* _AIM_: Each line of the material must be returned exactly.

* _GIVEN MATERIAL_:
******************************

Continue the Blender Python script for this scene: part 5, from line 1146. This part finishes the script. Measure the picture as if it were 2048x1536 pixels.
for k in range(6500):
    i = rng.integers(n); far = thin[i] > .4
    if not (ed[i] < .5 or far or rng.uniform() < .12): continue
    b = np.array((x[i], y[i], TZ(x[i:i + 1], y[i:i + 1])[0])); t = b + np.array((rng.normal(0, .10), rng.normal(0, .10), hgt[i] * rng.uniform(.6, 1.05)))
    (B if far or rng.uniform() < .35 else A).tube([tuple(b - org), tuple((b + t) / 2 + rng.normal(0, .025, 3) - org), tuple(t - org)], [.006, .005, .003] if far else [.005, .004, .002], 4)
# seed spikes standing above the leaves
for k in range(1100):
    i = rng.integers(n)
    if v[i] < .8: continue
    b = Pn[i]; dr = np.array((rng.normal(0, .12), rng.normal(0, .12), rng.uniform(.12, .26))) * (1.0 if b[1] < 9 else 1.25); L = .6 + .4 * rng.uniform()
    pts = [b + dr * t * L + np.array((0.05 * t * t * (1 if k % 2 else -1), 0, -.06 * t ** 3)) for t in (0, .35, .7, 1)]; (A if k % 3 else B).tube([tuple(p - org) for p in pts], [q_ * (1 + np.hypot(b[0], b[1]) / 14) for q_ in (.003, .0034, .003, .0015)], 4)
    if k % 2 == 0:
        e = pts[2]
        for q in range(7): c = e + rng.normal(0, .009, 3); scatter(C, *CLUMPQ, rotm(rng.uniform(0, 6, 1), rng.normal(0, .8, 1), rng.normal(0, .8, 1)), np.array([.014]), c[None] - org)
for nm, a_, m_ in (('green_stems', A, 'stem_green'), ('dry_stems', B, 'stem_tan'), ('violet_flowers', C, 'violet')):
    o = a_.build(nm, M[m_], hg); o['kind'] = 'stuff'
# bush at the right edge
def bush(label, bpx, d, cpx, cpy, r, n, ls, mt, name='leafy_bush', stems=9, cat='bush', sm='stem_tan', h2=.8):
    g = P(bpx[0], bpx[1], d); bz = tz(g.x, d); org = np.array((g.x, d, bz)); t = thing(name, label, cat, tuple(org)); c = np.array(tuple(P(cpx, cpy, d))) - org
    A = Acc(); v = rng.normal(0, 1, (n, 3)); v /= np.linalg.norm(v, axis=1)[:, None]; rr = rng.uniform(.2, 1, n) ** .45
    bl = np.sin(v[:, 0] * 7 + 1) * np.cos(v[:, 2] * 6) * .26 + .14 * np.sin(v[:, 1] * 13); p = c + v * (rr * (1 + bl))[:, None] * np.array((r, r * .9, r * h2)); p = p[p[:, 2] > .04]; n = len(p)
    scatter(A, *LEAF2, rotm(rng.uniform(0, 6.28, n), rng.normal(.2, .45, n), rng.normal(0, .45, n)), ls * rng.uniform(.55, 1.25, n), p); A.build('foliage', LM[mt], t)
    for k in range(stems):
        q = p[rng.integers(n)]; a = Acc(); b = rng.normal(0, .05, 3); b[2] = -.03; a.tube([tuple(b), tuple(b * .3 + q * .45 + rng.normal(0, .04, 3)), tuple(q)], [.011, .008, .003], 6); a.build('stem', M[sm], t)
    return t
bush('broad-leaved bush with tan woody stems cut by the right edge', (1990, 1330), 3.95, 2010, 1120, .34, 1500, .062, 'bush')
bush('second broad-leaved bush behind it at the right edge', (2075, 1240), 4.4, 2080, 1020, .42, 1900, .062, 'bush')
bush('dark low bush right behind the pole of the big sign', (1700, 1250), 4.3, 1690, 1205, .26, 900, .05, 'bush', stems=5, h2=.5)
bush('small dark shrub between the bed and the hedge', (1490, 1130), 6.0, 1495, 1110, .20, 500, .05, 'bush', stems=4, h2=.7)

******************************

* _PROBLEM SOLUTION_:
Continue the Blender Python script for this scene: part 5, from line 1146. This part finishes the script. Measure the picture as if it were 2048x1536 pixels.
for k in range(6500):
    i = rng.integers(n); far = thin[i] > .4
    if not (ed[i] < .5 or far or rng.uniform() < .12): continue
    b = np.array((x[i], y[i], TZ(x[i:i + 1], y[i:i + 1])[0])); t = b + np.array((rng.normal(0, .10), rng.normal(0, .10), hgt[i] * rng.uniform(.6, 1.05)))
    (B if far or rng.uniform() < .35 else A).tube([tuple(b - org), tuple((b + t) / 2 + rng.normal(0, .025, 3) - org), tuple(t - org)], [.006, .005, .003] if far else [.005, .004, .002], 4)
# seed spikes standing above the leaves
for k in range(1100):
    i = rng.integers(n)
    if v[i] < .8: continue
    b = Pn[i]; dr = np.array((rng.normal(0, .12), rng.normal(0, .12), rng.uniform(.12, .26))) * (1.0 if b[1] < 9 else 1.25); L = .6 + .4 * rng.uniform()
    pts = [b + dr * t * L + np.array((0.05 * t * t * (1 if k % 2 else -1), 0, -.06 * t ** 3)) for t in (0, .35, .7, 1)]; (A if k % 3 else B).tube([tuple(p - org) for p in pts], [q_ * (1 + np.hypot(b[0], b[1]) / 14) for q_ in (.003, .0034, .003, .0015)], 4)
    if k % 2 == 0:
        e = pts[2]
        for q in range(7): c = e + rng.normal(0, .009, 3); scatter(C, *CLUMPQ, rotm(rng.uniform(0, 6, 1), rng.normal(0, .8, 1), rng.normal(0, .8, 1)), np.array([.014]), c[None] - org)
for nm, a_, m_ in (('green_stems', A, 'stem_green'), ('dry_stems', B, 'stem_tan'), ('violet_flowers', C, 'violet')):
    o = a_.build(nm, M[m_], hg); o['kind'] = 'stuff'
# bush at the right edge
def bush(label, bpx, d, cpx, cpy, r, n, ls, mt, name='leafy_bush', stems=9, cat='bush', sm='stem_tan', h2=.8):
    g = P(bpx[0], bpx[1], d); bz = tz(g.x, d); org = np.array((g.x, d, bz)); t = thing(name, label, cat, tuple(org)); c = np.array(tuple(P(cpx, cpy, d))) - org
    A = Acc(); v = rng.normal(0, 1, (n, 3)); v /= np.linalg.norm(v, axis=1)[:, None]; rr = rng.uniform(.2, 1, n) ** .45
    bl = np.sin(v[:, 0] * 7 + 1) * np.cos(v[:, 2] * 6) * .26 + .14 * np.sin(v[:, 1] * 13); p = c + v * (rr * (1 + bl))[:, None] * np.array((r, r * .9, r * h2)); p = p[p[:, 2] > .04]; n = len(p)
    scatter(A, *LEAF2, rotm(rng.uniform(0, 6.28, n), rng.normal(.2, .45, n), rng.normal(0, .45, n)), ls * rng.uniform(.55, 1.25, n), p); A.build('foliage', LM[mt], t)
    for k in range(stems):
        q = p[rng.integers(n)]; a = Acc(); b = rng.normal(0, .05, 3); b[2] = -.03; a.tube([tuple(b), tuple(b * .3 + q * .45 + rng.normal(0, .04, 3)), tuple(q)], [.011, .008, .003], 6); a.build('stem', M[sm], t)
    return t
bush('broad-leaved bush with tan woody stems cut by the right edge', (1990, 1330), 3.95, 2010, 1120, .34, 1500, .062, 'bush')
bush('second broad-leaved bush behind it at the right edge', (2075, 1240), 4.4, 2080, 1020, .42, 1900, .062, 'bush')
bush('dark low bush right behind the pole of the big sign', (1700, 1250), 4.3, 1690, 1205, .26, 900, .05, 'bush', stems=5, h2=.5)
bush('small dark shrub between the bed and the hedge', (1490, 1130), 6.0, 1495, 1110, .20, 500, .05, 'bush', stems=4, h2=.7)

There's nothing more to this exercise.